Le fonctionnement du sanctuaire aujourd’hui. En 1978, le diocèse appelle les Bénédictines du Sacré-Cœur de Montmartre. À Laghet, elles chantent les offices de la Liturgie des Heures et se relaient pour l'adoration eucharistique et le chapelet de l'après-midi. Elles assurent aussi l'accueil des pèlerins, l'hôtellerie et la restauration, en collaboration avec les prêtres et sous l'autorité du recteur nommé par l'évêque. Le sanctuaire organise également des rassemblements diocésains, des rencontres des prêtres avec l'évêque, des recollections et des sessions ; il accueille des groupes de jeunes (retraites de communion ou de confirmation) ou des scouts qui peuvent camper dans le vallon, etc. Il y a toujours un prêtre au bureau d'accueil pour confesser, bénir médailles et chapelets, recevoir les confidences, répondre aux questions... Les croyants continuent à apporter des ex-voto, témoigner des grâces reçues et certains demandent à se préparer au baptême ou à la confirmation. Le séminaire diocésain, rouvert par Mgr Bonfils, y a fonctionné de 2002 à 2013 avec le Père Gautheron puis le Père Ruiz comme supérieurs. Une vingtaine de prêtres de Nice et de Monaco y ont été formés (ainsi qu'un de Vintimille). Depuis 2013, les séminaristes sont à Aix-en-Provence.

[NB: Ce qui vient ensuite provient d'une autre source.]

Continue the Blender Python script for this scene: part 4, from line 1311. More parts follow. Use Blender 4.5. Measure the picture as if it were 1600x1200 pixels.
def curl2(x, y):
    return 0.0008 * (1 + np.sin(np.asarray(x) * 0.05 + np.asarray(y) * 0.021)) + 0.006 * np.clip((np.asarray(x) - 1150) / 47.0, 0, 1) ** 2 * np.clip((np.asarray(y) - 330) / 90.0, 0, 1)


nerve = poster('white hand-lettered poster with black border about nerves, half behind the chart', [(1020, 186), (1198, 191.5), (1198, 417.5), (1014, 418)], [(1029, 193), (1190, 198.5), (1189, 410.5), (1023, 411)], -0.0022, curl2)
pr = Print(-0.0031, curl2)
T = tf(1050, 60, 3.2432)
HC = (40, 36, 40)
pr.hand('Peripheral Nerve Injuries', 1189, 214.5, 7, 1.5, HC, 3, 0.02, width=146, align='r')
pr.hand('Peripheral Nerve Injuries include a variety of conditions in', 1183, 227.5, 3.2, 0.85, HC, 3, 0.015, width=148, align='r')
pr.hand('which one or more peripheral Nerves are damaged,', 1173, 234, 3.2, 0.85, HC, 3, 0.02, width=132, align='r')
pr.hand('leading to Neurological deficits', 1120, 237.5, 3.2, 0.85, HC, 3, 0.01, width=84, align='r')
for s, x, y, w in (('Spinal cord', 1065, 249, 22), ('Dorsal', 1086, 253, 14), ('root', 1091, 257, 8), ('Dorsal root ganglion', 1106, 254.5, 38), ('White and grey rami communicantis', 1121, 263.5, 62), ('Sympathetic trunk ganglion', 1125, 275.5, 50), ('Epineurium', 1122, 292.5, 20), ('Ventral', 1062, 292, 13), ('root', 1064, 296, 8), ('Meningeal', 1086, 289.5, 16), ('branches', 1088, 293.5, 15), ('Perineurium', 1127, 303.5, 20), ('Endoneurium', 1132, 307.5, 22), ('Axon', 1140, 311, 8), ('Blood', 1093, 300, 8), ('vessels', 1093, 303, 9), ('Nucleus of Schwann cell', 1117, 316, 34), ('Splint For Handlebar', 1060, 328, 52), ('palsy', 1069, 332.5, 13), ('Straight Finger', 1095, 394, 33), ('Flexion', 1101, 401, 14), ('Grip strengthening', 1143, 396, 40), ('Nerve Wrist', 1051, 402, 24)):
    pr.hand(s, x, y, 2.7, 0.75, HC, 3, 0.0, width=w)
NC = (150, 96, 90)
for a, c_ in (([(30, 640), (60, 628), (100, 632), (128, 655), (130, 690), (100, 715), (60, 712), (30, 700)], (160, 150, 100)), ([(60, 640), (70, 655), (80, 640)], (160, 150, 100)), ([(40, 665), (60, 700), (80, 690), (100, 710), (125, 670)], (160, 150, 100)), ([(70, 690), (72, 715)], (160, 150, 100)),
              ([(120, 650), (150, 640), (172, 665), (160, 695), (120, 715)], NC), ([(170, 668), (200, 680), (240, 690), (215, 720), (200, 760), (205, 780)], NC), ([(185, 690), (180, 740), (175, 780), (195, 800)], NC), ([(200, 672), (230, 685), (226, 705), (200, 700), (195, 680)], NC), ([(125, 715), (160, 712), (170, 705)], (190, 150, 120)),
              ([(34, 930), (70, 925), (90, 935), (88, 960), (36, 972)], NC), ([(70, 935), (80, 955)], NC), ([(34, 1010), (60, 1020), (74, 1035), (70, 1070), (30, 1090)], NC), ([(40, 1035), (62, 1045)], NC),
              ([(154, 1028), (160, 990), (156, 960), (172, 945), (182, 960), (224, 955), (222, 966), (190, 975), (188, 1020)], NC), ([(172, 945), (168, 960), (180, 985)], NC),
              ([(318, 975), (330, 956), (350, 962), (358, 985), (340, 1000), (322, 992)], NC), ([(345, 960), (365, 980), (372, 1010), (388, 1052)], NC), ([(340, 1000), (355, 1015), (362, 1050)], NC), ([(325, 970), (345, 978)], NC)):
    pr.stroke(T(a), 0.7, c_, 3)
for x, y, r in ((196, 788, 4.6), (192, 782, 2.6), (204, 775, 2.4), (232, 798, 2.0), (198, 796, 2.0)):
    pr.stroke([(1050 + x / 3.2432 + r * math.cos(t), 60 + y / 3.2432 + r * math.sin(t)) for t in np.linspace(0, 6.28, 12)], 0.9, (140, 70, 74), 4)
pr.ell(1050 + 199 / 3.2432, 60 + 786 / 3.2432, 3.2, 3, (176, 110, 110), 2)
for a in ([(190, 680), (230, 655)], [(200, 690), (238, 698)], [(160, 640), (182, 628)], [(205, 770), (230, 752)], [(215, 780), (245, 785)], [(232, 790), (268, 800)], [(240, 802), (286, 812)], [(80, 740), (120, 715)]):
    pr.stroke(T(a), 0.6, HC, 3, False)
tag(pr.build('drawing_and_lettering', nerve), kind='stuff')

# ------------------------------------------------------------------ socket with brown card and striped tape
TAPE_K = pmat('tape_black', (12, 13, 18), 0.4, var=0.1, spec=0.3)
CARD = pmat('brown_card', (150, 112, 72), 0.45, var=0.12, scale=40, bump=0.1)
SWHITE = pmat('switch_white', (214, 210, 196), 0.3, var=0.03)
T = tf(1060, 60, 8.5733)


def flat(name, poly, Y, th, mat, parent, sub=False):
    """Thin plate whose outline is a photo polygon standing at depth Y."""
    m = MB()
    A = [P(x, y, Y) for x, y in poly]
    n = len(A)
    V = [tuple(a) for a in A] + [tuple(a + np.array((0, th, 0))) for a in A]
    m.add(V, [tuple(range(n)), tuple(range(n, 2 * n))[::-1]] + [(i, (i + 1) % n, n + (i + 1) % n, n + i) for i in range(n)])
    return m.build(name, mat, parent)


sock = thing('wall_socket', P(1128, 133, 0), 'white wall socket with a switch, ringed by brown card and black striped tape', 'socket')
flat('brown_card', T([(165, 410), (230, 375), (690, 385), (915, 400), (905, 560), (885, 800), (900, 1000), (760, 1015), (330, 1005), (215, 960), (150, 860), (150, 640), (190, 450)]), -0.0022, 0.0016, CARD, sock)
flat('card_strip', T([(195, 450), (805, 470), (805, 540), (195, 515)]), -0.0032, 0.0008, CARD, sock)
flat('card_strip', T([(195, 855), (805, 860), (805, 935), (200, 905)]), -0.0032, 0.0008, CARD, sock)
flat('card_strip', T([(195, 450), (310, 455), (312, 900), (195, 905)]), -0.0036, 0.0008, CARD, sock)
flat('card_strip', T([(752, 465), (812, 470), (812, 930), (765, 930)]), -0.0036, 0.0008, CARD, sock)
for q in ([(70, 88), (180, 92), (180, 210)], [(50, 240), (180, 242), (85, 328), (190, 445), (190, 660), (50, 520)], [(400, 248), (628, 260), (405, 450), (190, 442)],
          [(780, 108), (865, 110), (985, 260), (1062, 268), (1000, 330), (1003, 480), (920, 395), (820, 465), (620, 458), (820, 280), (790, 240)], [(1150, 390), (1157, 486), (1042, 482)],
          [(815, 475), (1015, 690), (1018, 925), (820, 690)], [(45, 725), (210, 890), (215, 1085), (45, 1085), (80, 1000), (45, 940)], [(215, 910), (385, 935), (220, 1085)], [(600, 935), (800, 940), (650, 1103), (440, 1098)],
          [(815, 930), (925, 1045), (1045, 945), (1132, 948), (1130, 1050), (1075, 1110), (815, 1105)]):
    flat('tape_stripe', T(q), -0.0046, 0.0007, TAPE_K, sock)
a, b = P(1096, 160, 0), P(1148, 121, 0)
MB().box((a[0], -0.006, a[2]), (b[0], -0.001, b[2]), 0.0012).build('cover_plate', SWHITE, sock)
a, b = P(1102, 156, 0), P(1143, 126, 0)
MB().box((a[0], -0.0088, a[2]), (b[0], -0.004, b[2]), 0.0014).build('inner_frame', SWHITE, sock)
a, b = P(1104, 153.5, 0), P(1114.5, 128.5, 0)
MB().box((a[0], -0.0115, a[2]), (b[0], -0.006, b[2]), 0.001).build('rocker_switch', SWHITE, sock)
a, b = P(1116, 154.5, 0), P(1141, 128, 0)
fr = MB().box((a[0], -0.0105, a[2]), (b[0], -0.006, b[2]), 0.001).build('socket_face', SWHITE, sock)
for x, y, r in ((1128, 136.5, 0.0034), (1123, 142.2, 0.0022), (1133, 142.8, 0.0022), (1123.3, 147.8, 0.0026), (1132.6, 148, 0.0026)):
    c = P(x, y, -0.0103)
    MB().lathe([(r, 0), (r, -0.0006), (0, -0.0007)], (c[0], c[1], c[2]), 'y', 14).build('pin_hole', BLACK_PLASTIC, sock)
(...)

Aujourd’hui, l'État est toujours propriétaire de l'église et du cloître, classés monuments historiques. Dans les années 1980, les bâtiments sont restaurés grâce à l'action des Pères Silvy et Lanza, recteurs, avec l'aide de la ville de Nice, de la principauté de Monaco et des collectivités locales. L'esplanade est couverte par une tente métallique (architecte : Bernard Camous). Les chandeliers et les pupitres de la chapelle ont été réalisés par Jean-Pierre Augier, artiste établi à Levens. La DRAC (Direction Régionale des Affaires Culturelles) a restauré récemment le cloître. Les bâtiments qui entourent l'église et le domaine sont propriété de l'association diocésaine de Nice.
Qui sont les pèlerins à Laghet ? Ils sont plus de 100 000 par an, et viennent de la région niçoise, de la principauté de Monaco, de l'Italie voisine (diocèses de Vintimille San Remo et d'Albenga - Imperia) et même de Gênes. Saint François-Marie de Camporosso (1804-1866), Frère capucin très populaire à Gênes, avait été guéri enfant grâce à Notre-Dame de Laghet et portait toujours sur lui une image de Notre-Dame de Laghet qu'il faisait embrasser lorsqu'il parcourait les rues de Gênes et les quais du port, comme Frère quêteur. En 1866, le choléra s'étant déclaré à Gênes, il offrit sa vie. Après sa mort le 17 septembre, l'épidémie cessa aussitôt. Notons aussi que le pape saint Jean XXIII, alors nonce apostolique en France, présida les célébrations des 300 ans de Laghet en 1952.
Le sanctuaire est ainsi un lieu de rencontres entre Français, Italiens et Monégasques, mais accueille aussi des pèlerins venus de partout... Notre Dame continue à y faire sentir la tendresse de Dieu pour tous ceux qui s'adressent à elle, et qu'elle adresse à son divin Fils.